_Task statement:_ Word for word, give the material below again, minus any images.

_Data:_

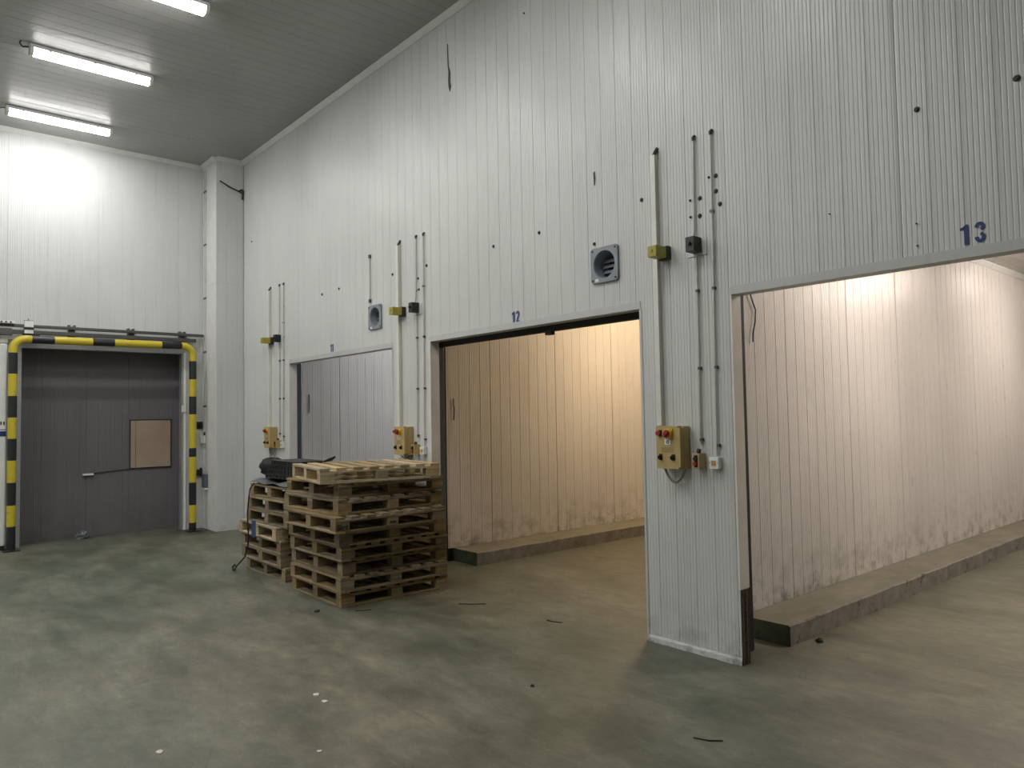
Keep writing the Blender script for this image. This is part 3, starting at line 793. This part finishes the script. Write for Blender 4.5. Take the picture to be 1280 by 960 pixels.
    m = MB(); m.box((-0.082, -0.126, 0.238), (-0.054, -0.121, 0.288)); link('button_base', m.mesh('button_base', [MT['black']]), t)
    m = MB(); knob(m, -0.075, 0.262, 0.018, -0.126, -0.150); b = link('red_button', m.mesh('red_button', [MT['red']], 0.003), t); b['label'] = 'red push button'
    m = MB(); m.box((-0.022, -0.130, 0.222), (0.048, -0.121, 0.296)); m.cyl((0.013, -0.130, 0.259), (0.013, -0.150, 0.259), 0.036, 24)
    sw = link('main_switch', m.mesh('main_switch', [MT['yellow_knob']], 0.002), t); sw['label'] = 'yellow rotary switch with red knob'
    m = MB(); m.cyl((0.013, -0.150, 0.259), (0.013, -0.158, 0.259), 0.029, 24)
    for s_ in (1,):
        m.prism([(-0.028, -0.008), (0.028, -0.008), (0.028, 0.008), (-0.028, 0.008)], (0.013, -0.158, 0.259), (0, -1, 0), 0.012, (0.75, 0, 0.66), (-0.66, 0, 0.75))
    link('red_knob', m.mesh('red_knob', [MT['red']]), sw)
    lg = link('logo_sticker', MB().box((-0.030, -0.1222, 0.178), (0.022, -0.1212, 0.220)).mesh('logo_sticker', [MT['white']]), t)
    m = MB(); ring = []
    for k in range(10): ring.append((0.012 * math.cos(R(50 + 290 * k / 9)), 0.012 * math.sin(R(50 + 290 * k / 9))))
    inner = [(p[0] * 0.42, p[1] * 0.42) for p in reversed(ring)]
    for k in range(9):
        a, b = ring[k], ring[k + 1]; c, d = (b[0] * 0.42, b[1] * 0.42), (a[0] * 0.42, a[1] * 0.42)
        m.prism([a, b, c, d], (-0.005, -0.1223, 0.196), (0, -1, 0), 0.0004, (1, 0, 0), (0, 0, 1))
    m.box((0.002, -0.1228, 0.186), (0.008, -0.1223, 0.216))
    link('logo', m.mesh('logo', [MT['blue_ink']]), lg)
    link('name_plate', MB().box((-0.06, -0.1222, 0.118), (0.050, -0.1212, 0.160)).mesh('name_plate', [MT['label_plate']]), t)
    for x in (-0.072, 0.042):
        m = MB(); m.box((x - 0.010, -0.126, 0.062), (x + 0.018, -0.121, 0.108)); m.cyl((x, -0.126, 0.083), (x, -0.142, 0.083), 0.014, 18)
        m.prism([(-0.004, -0.013), (0.004, -0.013), (0.004, 0.013), (-0.004, 0.013)], (x, -0.142, 0.083), (0, -1, 0), 0.008, (1, 0, 0), (0, 0, 1))
        link('selector_switch', m.mesh('selector_switch', [MT['black']]), t)
    m = MB(); pts = [(-0.095 + 0.19 * k / 16, -0.045, -0.004 - 0.105 * math.sin(math.pi * k / 16) ** 0.75) for k in range(17)]
    if num == 12: pts = [(p[0], p[1], p[2] * 0.35) for p in pts]
    m.tube(pts, 0.0065, 8); m.tube([(p[0] * 0.86 + 0.01, -0.058, p[2] * 0.9) for p in pts], 0.004, 6)
    link('hanging_cable', m.mesh('hanging_cable', [MT['braid']]), t)
    # push button box
    t = empty('push_button_box', (8.890 + dx, 0, 1.350), f'small beige box with a black and a red button {wh}', 'switch box', 'small push button boxes on the long wall')
    link('housing', MB().box((-0.031, -0.083, 0), (0.031, -0.001, 0.112)).mesh('housing', [MT['beige']], 0.004), t)
    link('black_strip', MB().box((-0.012, -0.0865, 0.012), (0.018, -0.0835, 0.100)).mesh('black_strip', [MT['black']], 0.002), t)
    m = MB(); knob(m, 0.0, 0.074, 0.014, -0.0865, -0.098); link('black_button', m.mesh('black_button', [MT['black']]), t)
    m = MB(); knob(m, -0.002, 0.038, 0.014, -0.0865, -0.100); link('red_button', m.mesh('red_button', [MT['red']]), t)
    link('cable_gland', MB().cyl((0, -0.045, 0.113), (0, -0.035, 0.140), 0.016, 14).mesh('cable_gland', [MT['black']]), t)
    # white switch
    t = empty('light_switch', (9.017 + dx, 0, 1.353), f'small white light switch with an orange rocker {wh}', 'switch', 'white light switches on the long wall')
    link('housing', MB().box((-0.039, -0.047, 0), (0.039, -0.001, 0.083)).mesh('housing', [MT['white']], 0.004), t)
    link('rocker', MB().box((-0.018, -0.0535, 0.024), (0.016, -0.0475, 0.060)).mesh('rocker', [MT['orange']], 0.002), t)
    for x in (-0.031, 0.031): link('screw', MB().cyl((x, -0.047, 0.042), (x, -0.0485, 0.042), 0.003, 8).mesh('screw', [MT['black']]), t)
cluster(0, 13); cluster(-3.72, 12); cluster(-7.44, 11)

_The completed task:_
Keep writing the Blender script for this image. This is part 3, starting at line 793. This part finishes the script. Write for Blender 4.5. Take the picture to be 1280 by 960 pixels.
    m = MB(); m.box((-0.082, -0.126, 0.238), (-0.054, -0.121, 0.288)); link('button_base', m.mesh('button_base', [MT['black']]), t)
    m = MB(); knob(m, -0.075, 0.262, 0.018, -0.126, -0.150); b = link('red_button', m.mesh('red_button', [MT['red']], 0.003), t); b['label'] = 'red push button'
    m = MB(); m.box((-0.022, -0.130, 0.222), (0.048, -0.121, 0.296)); m.cyl((0.013, -0.130, 0.259), (0.013, -0.150, 0.259), 0.036, 24)
    sw = link('main_switch', m.mesh('main_switch', [MT['yellow_knob']], 0.002), t); sw['label'] = 'yellow rotary switch with red knob'
    m = MB(); m.cyl((0.013, -0.150, 0.259), (0.013, -0.158, 0.259), 0.029, 24)
    for s_ in (1,):
        m.prism([(-0.028, -0.008), (0.028, -0.008), (0.028, 0.008), (-0.028, 0.008)], (0.013, -0.158, 0.259), (0, -1, 0), 0.012, (0.75, 0, 0.66), (-0.66, 0, 0.75))
    link('red_knob', m.mesh('red_knob', [MT['red']]), sw)
    lg = link('logo_sticker', MB().box((-0.030, -0.1222, 0.178), (0.022, -0.1212, 0.220)).mesh('logo_sticker', [MT['white']]), t)
    m = MB(); ring = []
    for k in range(10): ring.append((0.012 * math.cos(R(50 + 290 * k / 9)), 0.012 * math.sin(R(50 + 290 * k / 9))))
    inner = [(p[0] * 0.42, p[1] * 0.42) for p in reversed(ring)]
    for k in range(9):
        a, b = ring[k], ring[k + 1]; c, d = (b[0] * 0.42, b[1] * 0.42), (a[0] * 0.42, a[1] * 0.42)
        m.prism([a, b, c, d], (-0.005, -0.1223, 0.196), (0, -1, 0), 0.0004, (1, 0, 0), (0, 0, 1))
    m.box((0.002, -0.1228, 0.186), (0.008, -0.1223, 0.216))
    link('logo', m.mesh('logo', [MT['blue_ink']]), lg)
    link('name_plate', MB().box((-0.06, -0.1222, 0.118), (0.050, -0.1212, 0.160)).mesh('name_plate', [MT['label_plate']]), t)
    for x in (-0.072, 0.042):
        m = MB(); m.box((x - 0.010, -0.126, 0.062), (x + 0.018, -0.121, 0.108)); m.cyl((x, -0.126, 0.083), (x, -0.142, 0.083), 0.014, 18)
        m.prism([(-0.004, -0.013), (0.004, -0.013), (0.004, 0.013), (-0.004, 0.013)], (x, -0.142, 0.083), (0, -1, 0), 0.008, (1, 0, 0), (0, 0, 1))
        link('selector_switch', m.mesh('selector_switch', [MT['black']]), t)
    m = MB(); pts = [(-0.095 + 0.19 * k / 16, -0.045, -0.004 - 0.105 * math.sin(math.pi * k / 16) ** 0.75) for k in range(17)]
    if num == 12: pts = [(p[0], p[1], p[2] * 0.35) for p in pts]
    m.tube(pts, 0.0065, 8); m.tube([(p[0] * 0.86 + 0.01, -0.058, p[2] * 0.9) for p in pts], 0.004, 6)
    link('hanging_cable', m.mesh('hanging_cable', [MT['braid']]), t)
    # push button box
    t = empty('push_button_box', (8.890 + dx, 0, 1.350), f'small beige box with a black and a red button {wh}', 'switch box', 'small push button boxes on the long wall')
    link('housing', MB().box((-0.031, -0.083, 0), (0.031, -0.001, 0.112)).mesh('housing', [MT['beige']], 0.004), t)
    link('black_strip', MB().box((-0.012, -0.0865, 0.012), (0.018, -0.0835, 0.100)).mesh('black_strip', [MT['black']], 0.002), t)
    m = MB(); knob(m, 0.0, 0.074, 0.014, -0.0865, -0.098); link('black_button', m.mesh('black_button', [MT['black']]), t)
    m = MB(); knob(m, -0.002, 0.038, 0.014, -0.0865, -0.100); link('red_button', m.mesh('red_button', [MT['red']]), t)
    link('cable_gland', MB().cyl((0, -0.045, 0.113), (0, -0.035, 0.140), 0.016, 14).mesh('cable_gland', [MT['black']]), t)
    # white switch
    t = empty('light_switch', (9.017 + dx, 0, 1.353), f'small white light switch with an orange rocker {wh}', 'switch', 'white light switches on the long wall')
    link('housing', MB().box((-0.039, -0.047, 0), (0.039, -0.001, 0.083)).mesh('housing', [MT['white']], 0.004), t)
    link('rocker', MB().box((-0.018, -0.0535, 0.024), (0.016, -0.0475, 0.060)).mesh('rocker', [MT['orange']], 0.002), t)
    for x in (-0.031, 0.031): link('screw', MB().cyl((x, -0.047, 0.042), (x, -0.0485, 0.042), 0.003, 8).mesh('screw', [MT['black']]), t)
cluster(0, 13); cluster(-3.72, 12); cluster(-7.44, 11)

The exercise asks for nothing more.